TASK DETAILS
Print them exactly: the lines from the beginning of the entries below through the line that contains "tube(bm, pts, .00035, 5);", and only those, with the pictures left out.

+===+

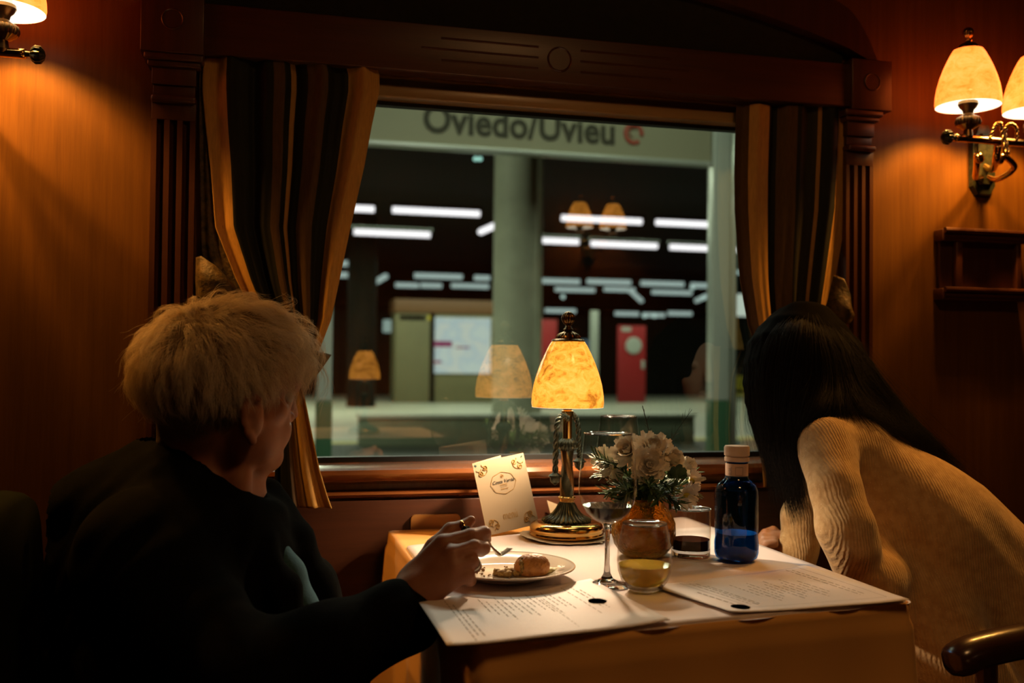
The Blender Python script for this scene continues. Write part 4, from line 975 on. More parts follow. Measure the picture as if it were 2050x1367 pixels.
# blue bottle
p = PZ(1474, 1121, OZ); t = thing('water_bottle', 'blue glass water bottle with a cream cap and neck label', 'bottle', (p[0], p[1], OZ))
latheobj('bottle_glass', [(.0001, .002), (.028, .002), (.034, .006), (.0362, .014), (.0362, .030), (.0350, .040), (.0355, .050), (.0360, .062), (.0362, .108), (.0350, .117), (.031, .126), (.024, .132), (.0195, .136), (.0180, .145), (.0180, .176), (.0001, .177)], G['blue'], t, seg=64, smooth=True)
latheobj('blue_water', [(.0001, .004), (.027, .004), (.032, .008), (.0345, .015), (.0345, .030), (.0334, .040), (.0338, .046), (.0001, .046)], G['bluewater'], t, seg=64, smooth='auto')
mcap = pbr('cream_plastic', (.66, .50, .38), .45)
latheobj('cap', [(.0190, .164), (.0205, .165), (.0205, .171), (.0190, .1715), (.0190, .1735), (.0208, .174), (.0210, .187), (.0195, .190), (.0001, .191)], mcap, t, seg=72, smooth='auto', ribs=60, ramp_=.01, rib_rng=(.1735, .188))
ml = pbr('neck_label_paper', (.60, .40, .29), .6)
nl = latheobj('neck_label', [(.0184, .136), (.0187, .137), (.0187, .160), (.0184, .161)], ml, t, seg=64, smooth=True, cap=False)
latheobj('dark_band', [(.0205, .1335), (.0194, .1362), (.0190, .1388), (.0190, .1395)], M['inkdark'], t, seg=64, smooth=True, cap=False)
def wraptext(sx, size, R_, ang, z, rot, parent, mat, px_, py_):
    o = textmesh('volume_mark', sx, size, Matrix.Rotation(rot, 4, 'Z'), mat, parent, extrude=.0001)
    for v in o.data.vertices:
        a = ang+v.co.x/R_; v.co = Vector((R_*math.cos(a), R_*math.sin(a), z+v.co.y))
    return o
fa = math.atan2(-2.03-p[1], -p[0])     # the side that faces the photographer
wraptext('0.5L', .0080, .01905, fa-.62, .1490, PI/2, nl, M['ink'], 0, 0)
bm = bmesh.new()
for k in range(4):      # small frame printed on the label
    pass
L4 = [(-.30, -.0065), (.36, -.0065), (.36, .0065), (-.30, .0065), (-.30, -.0065)]; pts = []
for (a0, b0), (a1, b1) in zip(L4, L4[1:]):
    for tt in np.linspace(0, 1, 9): a = fa+.18+a0+(a1-a0)*tt; pts.append((.0189*math.cos(a), .0189*math.sin(a), .1490+b0+(b1-b0)*tt))
tube(bm, pts, .00035, 5); finish(bm, 'label_frame', M['ink'], nl, False)
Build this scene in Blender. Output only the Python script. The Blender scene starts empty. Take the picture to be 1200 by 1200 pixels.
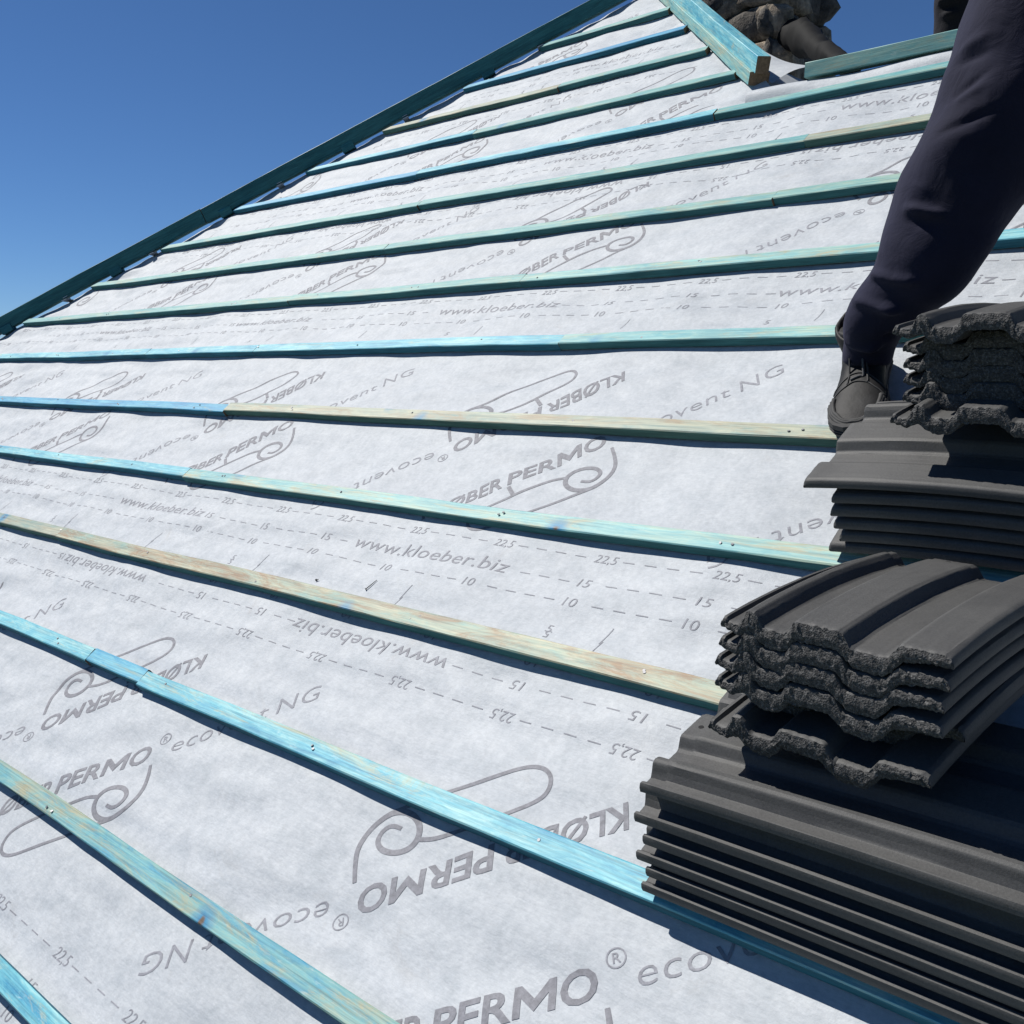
import bpy, bmesh, math, random
import numpy as np
from mathutils import Vector, Matrix

R = math.radians
rng = random.Random(7)
nrg = np.random.RandomState(11)
scene = bpy.context.scene
col = scene.collection

# ------------------------------------------------------------------ camera
PITCH = R(38.0)                       # slope of the roof
ROT = Matrix.Rotation(PITCH, 4, 'X')  # roof coordinates (x along battens, s up the slope, e off it) -> world
CAM_H = 1.31415                       # camera above the roof plane
cr = Vector((0.7275, 0.54095, -0.42204)); cd = Vector((0.09114, -0.68586, -0.72201)); cf = Vector((-0.68003, 0.48680, -0.54826))
cam_d = bpy.data.cameras.new('camera'); cam = bpy.data.objects.new('camera', cam_d); col.objects.link(cam)
cam_d.sensor_width = 36; cam_d.lens = 36; cam_d.clip_start = 0.02; cam_d.clip_end = 2000
mc = Matrix((( cr.x, -cd.x, -cf.x, 0), (cr.y, -cd.y, -cf.y, 0), (cr.z, -cd.z, -cf.z, CAM_H), (0, 0, 0, 1)))
cam.matrix_world = ROT @ mc
scene.camera = cam

# ------------------------------------------------------------------ light
SUN_L = Vector((-0.56, 0.37, 0.73)).normalized()          # towards the sun, roof coordinates
SUN_W = (ROT.to_3x3() @ SUN_L).normalized()
elev = math.asin(SUN_W.z); azim = math.atan2(SUN_W.x, SUN_W.y)
world = bpy.data.worlds.new('World'); scene.world = world; world.use_nodes = True
wn = world.node_tree; wn.nodes.clear()
sky = wn.nodes.new('ShaderNodeTexSky'); sky.sky_type = 'NISHITA'; sky.sun_disc = False
sky.sun_elevation = elev; sky.sun_rotation = azim
sky.air_density = 1.0; sky.dust_density = 0.0; sky.ozone_density = 10.0; sky.altitude = 3000
bg = wn.nodes.new('ShaderNodeBackground'); bg.inputs['Strength'].default_value = 0.07
wo = wn.nodes.new('ShaderNodeOutputWorld')
hs = wn.nodes.new('ShaderNodeHueSaturation'); hs.inputs['Saturation'].default_value = 1.04
wn.links.new(sky.outputs[0], hs.inputs['Color']); wn.links.new(hs.outputs[0], bg.inputs[0]); wn.links.new(bg.outputs[0], wo.inputs[0])
sun_d = bpy.data.lights.new('sun', 'SUN'); sun_d.energy = 5.0; sun_d.angle = R(0.53); sun_d.color = (1.0, 0.965, 0.91)
sun = bpy.data.objects.new('sun', sun_d); col.objects.link(sun)
sun.rotation_euler = SUN_W.to_track_quat('Z', 'Y').to_euler(); sun.location = (0, 0, 12)
scene.view_settings.view_transform = 'Standard'; scene.view_settings.look = 'None'
scene.view_settings.gamma = 1.0; scene.view_settings.use_curve_mapping = False
scene.view_settings.exposure = 0.24

# ------------------------------------------------------------------ helpers
def tag(o, label=None, cat=None, group=None, kind=None):
    if label: o['label'] = label
    if cat: o['category'] = cat
    if group: o['group'] = group
    if kind: o['kind'] = kind
    return o

def link(name, me, parent=None, mats=()):
    o = bpy.data.objects.new(name, me); col.objects.link(o)
    if me is not None:
        for m in mats:
            if m.name not in [x.name for x in me.materials if x]: me.materials.append(m)
    if parent: o.parent = parent
    return o

def mesh(name, verts, faces, mats=(), smooth=False, parent=None, mi=None):
    me = bpy.data.meshes.new(name)
    me.from_pydata([tuple(map(float, v)) for v in verts], [], faces)
    if smooth: me.polygons.foreach_set('use_smooth', [True] * len(me.polygons))
    for m in mats: me.materials.append(m)
    if mi is not None: me.polygons.foreach_set('material_index', mi)
    me.update()
    o = bpy.data.objects.new(name, me); col.objects.link(o)
    if parent: o.parent = parent
    return o

class Waves:
    """smooth pseudo-noise of two or three variables: a sum of random plane waves"""
    def __init__(self, seed, n, lo, hi, dim=2, aniso=(1, 1, 1)):
        r = np.random.RandomState(seed)
        d = r.normal(size=(n, dim)); d /= np.linalg.norm(d, axis=1)[:, None]
        wl = np.exp(r.uniform(np.log(lo), np.log(hi), n))
        self.k = d * (2 * np.pi / wl)[:, None] * np.array(aniso[:dim]); self.p = r.uniform(0, 6.283, n)
        self.a = (wl / wl.max()) ** 0.5; self.a /= np.sqrt((self.a ** 2).sum() / 2)
    def __call__(self, *xs):
        out = 0
        for k, p, a in zip(self.k, self.p, self.a):
            out = out + a * np.sin(sum(ki * x for ki, x in zip(k, xs)) + p)
        return out

# ------------------------------------------------------------------ materials
def mat(name):
    m = bpy.data.materials.new(name); m.use_nodes = True
    nt = m.node_tree; b = nt.nodes['Principled BSDF']
    return m, nt, b
def N(nt, t, **kw):
    n = nt.nodes.new(t)
    for k, v in kw.items():
        if k.startswith('i_'): n.inputs[k[2:].replace('_', ' ')].default_value = v
        else: setattr(n, k, v)
    return n
def ramp(nt, src, stops, interp='LINEAR'):
    r = nt.nodes.new('ShaderNodeValToRGB'); cr_ = r.color_ramp; cr_.interpolation = interp
    while len(cr_.elements) < len(stops): cr_.elements.new(0.5)
    for e, (p, c) in zip(cr_.elements, stops):
        e.position = p; e.color = (*c, 1) if len(c) == 3 else c
    nt.links.new(src, r.inputs[0]); return r
def mixc(nt, fac, a, b, mode='MIX'):
    m = nt.nodes.new('ShaderNodeMix'); m.data_type = 'RGBA'; m.blend_type = mode
    for sock, v in ((m.inputs[0], fac), (m.inputs[6], a), (m.inputs[7], b)):
        if hasattr(v, 'is_output'): nt.links.new(v, sock)
        elif isinstance(v, (int, float)): sock.default_value = v
        else: sock.default_value = (*v, 1)
    return m.outputs[2]
def objcoord(nt, scale=(1, 1, 1), rnd=True):
    tc = N(nt, 'ShaderNodeTexCoord'); mp = N(nt, 'ShaderNodeMapping'); mp.inputs['Scale'].default_value = scale
    nt.links.new(tc.outputs['Object'], mp.inputs['Vector'])
    if rnd:
        oi = N(nt, 'ShaderNodeObjectInfo'); ml = N(nt, 'ShaderNodeMath', operation='MULTIPLY'); ml.inputs[1].default_value = 57.0
        nt.links.new(oi.outputs['Random'], ml.inputs[0]); nt.links.new(ml.outputs[0], mp.inputs['Location'])
    return mp.outputs[0]
def noise(nt, vec, scale, detail=4, rough=0.55, dist=0.0):
    n = N(nt, 'ShaderNodeTexNoise'); n.inputs['Scale'].default_value = scale; n.inputs['Detail'].default_value = detail
    n.inputs['Roughness'].default_value = rough; n.inputs['Distortion'].default_value = dist
    nt.links.new(vec, n.inputs['Vector']); return n.outputs['Fac']
def bump(nt, b, h, strength, dist, prev=None):
    bp = N(nt, 'ShaderNodeBump'); bp.inputs['Strength'].default_value = strength; bp.inputs['Distance'].default_value = dist
    nt.links.new(h, bp.inputs['Height'])
    if prev is not None: nt.links.new(prev, bp.inputs['Normal'])
    nt.links.new(bp.outputs[0], b.inputs['Normal']); return bp.outputs[0]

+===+

SOLUTION FOR THIS TASK
The Blender Python script for this scene continues. Write part 4, from line 975 on. More parts follow. Measure the picture as if it were 2050x1367 pixels.
# blue bottle
p = PZ(1474, 1121, OZ); t = thing('water_bottle', 'blue glass water bottle with a cream cap and neck label', 'bottle', (p[0], p[1], OZ))
latheobj('bottle_glass', [(.0001, .002), (.028, .002), (.034, .006), (.0362, .014), (.0362, .030), (.0350, .040), (.0355, .050), (.0360, .062), (.0362, .108), (.0350, .117), (.031, .126), (.024, .132), (.0195, .136), (.0180, .145), (.0180, .176), (.0001, .177)], G['blue'], t, seg=64, smooth=True)
latheobj('blue_water', [(.0001, .004), (.027, .004), (.032, .008), (.0345, .015), (.0345, .030), (.0334, .040), (.0338, .046), (.0001, .046)], G['bluewater'], t, seg=64, smooth='auto')
mcap = pbr('cream_plastic', (.66, .50, .38), .45)
latheobj('cap', [(.0190, .164), (.0205, .165), (.0205, .171), (.0190, .1715), (.0190, .1735), (.0208, .174), (.0210, .187), (.0195, .190), (.0001, .191)], mcap, t, seg=72, smooth='auto', ribs=60, ramp_=.01, rib_rng=(.1735, .188))
ml = pbr('neck_label_paper', (.60, .40, .29), .6)
nl = latheobj('neck_label', [(.0184, .136), (.0187, .137), (.0187, .160), (.0184, .161)], ml, t, seg=64, smooth=True, cap=False)
latheobj('dark_band', [(.0205, .1335), (.0194, .1362), (.0190, .1388), (.0190, .1395)], M['inkdark'], t, seg=64, smooth=True, cap=False)
def wraptext(sx, size, R_, ang, z, rot, parent, mat, px_, py_):
    o = textmesh('volume_mark', sx, size, Matrix.Rotation(rot, 4, 'Z'), mat, parent, extrude=.0001)
    for v in o.data.vertices:
        a = ang+v.co.x/R_; v.co = Vector((R_*math.cos(a), R_*math.sin(a), z+v.co.y))
    return o
fa = math.atan2(-2.03-p[1], -p[0])     # the side that faces the photographer
wraptext('0.5L', .0080, .01905, fa-.62, .1490, PI/2, nl, M['ink'], 0, 0)
bm = bmesh.new()
for k in range(4):      # small frame printed on the label
    pass
L4 = [(-.30, -.0065), (.36, -.0065), (.36, .0065), (-.30, .0065), (-.30, -.0065)]; pts = []
for (a0, b0), (a1, b1) in zip(L4, L4[1:]):
    for tt in np.linspace(0, 1, 9): a = fa+.18+a0+(a1-a0)*tt; pts.append((.0189*math.cos(a), .0189*math.sin(a), .1490+b0+(b1-b0)*tt))
tube(bm, pts, .00035, 5); finish(bm, 'label_frame', M['ink'], nl, False)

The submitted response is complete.